→ **WHAT THIS TASK INVOLVES**:
Identify the lines holding "scene" and copy them.
· · · ·
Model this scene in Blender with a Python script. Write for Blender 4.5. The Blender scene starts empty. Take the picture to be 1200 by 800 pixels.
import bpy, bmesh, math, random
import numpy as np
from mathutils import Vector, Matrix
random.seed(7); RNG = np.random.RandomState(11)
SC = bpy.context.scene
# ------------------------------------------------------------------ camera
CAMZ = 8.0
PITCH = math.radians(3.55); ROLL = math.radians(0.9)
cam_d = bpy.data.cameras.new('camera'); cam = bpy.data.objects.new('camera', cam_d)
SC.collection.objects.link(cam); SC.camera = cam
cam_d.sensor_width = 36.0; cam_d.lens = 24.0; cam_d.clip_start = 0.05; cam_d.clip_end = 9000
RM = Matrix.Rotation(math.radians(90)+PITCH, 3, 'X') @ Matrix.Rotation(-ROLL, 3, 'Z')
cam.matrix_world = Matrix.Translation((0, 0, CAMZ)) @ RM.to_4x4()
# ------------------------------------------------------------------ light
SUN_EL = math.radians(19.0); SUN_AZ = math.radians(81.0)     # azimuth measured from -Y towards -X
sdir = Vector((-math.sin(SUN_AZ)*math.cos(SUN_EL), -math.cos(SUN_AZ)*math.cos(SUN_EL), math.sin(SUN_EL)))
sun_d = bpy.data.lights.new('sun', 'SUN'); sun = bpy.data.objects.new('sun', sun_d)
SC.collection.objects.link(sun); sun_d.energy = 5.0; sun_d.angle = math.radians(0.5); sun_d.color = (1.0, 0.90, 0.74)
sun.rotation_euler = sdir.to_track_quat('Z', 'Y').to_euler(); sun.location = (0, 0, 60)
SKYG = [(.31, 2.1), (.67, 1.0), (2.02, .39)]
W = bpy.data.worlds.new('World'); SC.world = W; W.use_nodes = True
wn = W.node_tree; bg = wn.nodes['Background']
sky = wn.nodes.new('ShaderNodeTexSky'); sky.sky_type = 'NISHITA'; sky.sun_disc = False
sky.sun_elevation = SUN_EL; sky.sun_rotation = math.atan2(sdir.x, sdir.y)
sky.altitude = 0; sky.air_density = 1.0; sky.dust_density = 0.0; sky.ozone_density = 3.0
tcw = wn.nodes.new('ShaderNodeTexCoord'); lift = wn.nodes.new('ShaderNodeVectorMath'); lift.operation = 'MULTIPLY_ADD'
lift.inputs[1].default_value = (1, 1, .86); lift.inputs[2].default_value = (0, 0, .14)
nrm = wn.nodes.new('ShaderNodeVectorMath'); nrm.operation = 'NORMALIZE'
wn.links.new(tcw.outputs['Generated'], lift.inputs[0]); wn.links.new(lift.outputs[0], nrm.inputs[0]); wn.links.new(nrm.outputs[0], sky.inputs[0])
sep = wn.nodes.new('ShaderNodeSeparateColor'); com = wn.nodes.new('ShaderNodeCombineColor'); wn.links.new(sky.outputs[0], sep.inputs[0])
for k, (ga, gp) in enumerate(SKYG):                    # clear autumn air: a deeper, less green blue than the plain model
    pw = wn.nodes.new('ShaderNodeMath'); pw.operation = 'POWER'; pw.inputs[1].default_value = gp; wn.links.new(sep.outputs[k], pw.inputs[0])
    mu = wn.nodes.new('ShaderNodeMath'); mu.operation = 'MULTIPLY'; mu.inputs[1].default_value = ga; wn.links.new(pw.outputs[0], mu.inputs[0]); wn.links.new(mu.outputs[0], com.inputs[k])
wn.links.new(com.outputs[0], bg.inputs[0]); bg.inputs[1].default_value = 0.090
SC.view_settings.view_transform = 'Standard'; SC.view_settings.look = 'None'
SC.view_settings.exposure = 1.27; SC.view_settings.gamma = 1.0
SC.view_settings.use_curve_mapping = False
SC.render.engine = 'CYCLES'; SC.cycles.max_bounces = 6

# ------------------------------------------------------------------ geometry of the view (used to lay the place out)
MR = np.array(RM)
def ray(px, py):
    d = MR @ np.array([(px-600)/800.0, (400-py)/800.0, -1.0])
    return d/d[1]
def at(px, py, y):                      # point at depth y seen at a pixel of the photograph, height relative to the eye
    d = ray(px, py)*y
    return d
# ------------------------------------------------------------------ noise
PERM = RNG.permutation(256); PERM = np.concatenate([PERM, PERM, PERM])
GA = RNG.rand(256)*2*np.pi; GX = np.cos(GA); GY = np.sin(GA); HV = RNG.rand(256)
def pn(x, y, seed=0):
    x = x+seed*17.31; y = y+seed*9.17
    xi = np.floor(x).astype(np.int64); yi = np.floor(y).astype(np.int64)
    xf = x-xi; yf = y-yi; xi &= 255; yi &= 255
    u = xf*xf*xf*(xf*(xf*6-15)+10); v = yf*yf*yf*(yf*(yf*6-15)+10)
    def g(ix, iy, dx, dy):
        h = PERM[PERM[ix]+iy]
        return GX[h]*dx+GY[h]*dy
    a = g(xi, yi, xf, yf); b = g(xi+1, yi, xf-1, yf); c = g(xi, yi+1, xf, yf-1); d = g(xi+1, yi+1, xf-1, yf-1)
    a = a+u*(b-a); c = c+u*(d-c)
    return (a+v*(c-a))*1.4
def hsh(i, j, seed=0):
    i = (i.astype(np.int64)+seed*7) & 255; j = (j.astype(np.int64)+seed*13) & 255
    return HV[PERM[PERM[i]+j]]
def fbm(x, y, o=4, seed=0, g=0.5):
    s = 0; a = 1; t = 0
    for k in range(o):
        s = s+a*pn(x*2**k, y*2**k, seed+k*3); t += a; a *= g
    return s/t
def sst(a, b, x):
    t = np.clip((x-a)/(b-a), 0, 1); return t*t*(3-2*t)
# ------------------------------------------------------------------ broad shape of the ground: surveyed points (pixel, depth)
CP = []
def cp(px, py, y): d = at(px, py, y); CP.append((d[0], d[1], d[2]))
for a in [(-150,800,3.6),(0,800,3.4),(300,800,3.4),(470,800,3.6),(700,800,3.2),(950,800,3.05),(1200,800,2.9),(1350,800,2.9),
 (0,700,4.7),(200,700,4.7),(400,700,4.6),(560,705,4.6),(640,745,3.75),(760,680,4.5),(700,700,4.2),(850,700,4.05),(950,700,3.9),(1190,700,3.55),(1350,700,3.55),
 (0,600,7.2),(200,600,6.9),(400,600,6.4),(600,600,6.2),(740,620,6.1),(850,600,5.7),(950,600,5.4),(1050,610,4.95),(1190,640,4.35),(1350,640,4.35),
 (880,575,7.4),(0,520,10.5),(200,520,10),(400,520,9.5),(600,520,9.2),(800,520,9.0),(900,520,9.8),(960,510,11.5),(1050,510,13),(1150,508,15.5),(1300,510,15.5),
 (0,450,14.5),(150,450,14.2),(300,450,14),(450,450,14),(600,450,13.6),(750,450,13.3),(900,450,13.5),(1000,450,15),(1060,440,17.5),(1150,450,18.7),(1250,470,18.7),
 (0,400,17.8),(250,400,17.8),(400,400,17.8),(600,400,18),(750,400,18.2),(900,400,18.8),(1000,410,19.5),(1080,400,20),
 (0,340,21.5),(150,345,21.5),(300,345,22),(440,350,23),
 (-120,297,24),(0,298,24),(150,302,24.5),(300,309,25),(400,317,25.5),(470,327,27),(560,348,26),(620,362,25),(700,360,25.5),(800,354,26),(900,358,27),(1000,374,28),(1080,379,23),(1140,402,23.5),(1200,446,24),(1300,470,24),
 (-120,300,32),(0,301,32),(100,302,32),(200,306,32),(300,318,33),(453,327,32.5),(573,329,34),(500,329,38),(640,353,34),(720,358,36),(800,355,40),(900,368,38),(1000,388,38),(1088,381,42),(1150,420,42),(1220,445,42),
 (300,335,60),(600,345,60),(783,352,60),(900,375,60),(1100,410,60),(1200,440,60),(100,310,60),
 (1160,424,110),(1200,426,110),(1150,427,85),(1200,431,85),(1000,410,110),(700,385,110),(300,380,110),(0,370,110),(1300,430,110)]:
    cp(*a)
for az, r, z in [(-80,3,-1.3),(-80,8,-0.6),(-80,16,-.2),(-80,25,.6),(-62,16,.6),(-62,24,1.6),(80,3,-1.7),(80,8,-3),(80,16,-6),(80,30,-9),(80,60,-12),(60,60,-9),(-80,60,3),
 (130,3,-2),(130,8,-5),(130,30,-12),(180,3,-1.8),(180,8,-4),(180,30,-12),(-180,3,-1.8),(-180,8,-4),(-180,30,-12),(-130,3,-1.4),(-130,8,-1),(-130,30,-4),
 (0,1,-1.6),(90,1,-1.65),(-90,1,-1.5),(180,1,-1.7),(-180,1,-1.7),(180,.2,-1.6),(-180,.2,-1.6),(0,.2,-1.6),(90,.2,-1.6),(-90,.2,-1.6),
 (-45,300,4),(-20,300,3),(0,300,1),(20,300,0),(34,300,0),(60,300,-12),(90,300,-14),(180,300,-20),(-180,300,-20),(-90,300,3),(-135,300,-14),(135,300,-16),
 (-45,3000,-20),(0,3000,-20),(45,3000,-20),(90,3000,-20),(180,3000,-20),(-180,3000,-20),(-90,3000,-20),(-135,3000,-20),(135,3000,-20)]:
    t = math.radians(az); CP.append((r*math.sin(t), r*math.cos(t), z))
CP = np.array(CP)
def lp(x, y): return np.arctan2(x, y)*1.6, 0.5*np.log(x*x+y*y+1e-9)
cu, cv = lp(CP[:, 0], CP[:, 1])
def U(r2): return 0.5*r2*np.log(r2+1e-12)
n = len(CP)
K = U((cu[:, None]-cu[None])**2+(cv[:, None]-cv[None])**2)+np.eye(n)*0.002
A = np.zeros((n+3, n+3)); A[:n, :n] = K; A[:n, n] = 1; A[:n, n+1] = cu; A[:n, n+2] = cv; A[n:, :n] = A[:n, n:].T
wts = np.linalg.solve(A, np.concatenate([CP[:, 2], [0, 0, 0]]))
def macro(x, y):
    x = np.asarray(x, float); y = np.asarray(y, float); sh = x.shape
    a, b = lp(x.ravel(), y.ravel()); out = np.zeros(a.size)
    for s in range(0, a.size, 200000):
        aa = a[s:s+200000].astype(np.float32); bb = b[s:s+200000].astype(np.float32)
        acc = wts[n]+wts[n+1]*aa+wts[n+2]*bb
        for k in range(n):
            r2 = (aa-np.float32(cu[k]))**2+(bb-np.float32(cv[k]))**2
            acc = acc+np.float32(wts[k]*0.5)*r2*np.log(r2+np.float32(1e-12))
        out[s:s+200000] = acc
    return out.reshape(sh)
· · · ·
→ **THE RESULT**:
Model this scene in Blender with a Python script. Write for Blender 4.5. The Blender scene starts empty. Take the picture to be 1200 by 800 pixels.
SC = bpy.context.scene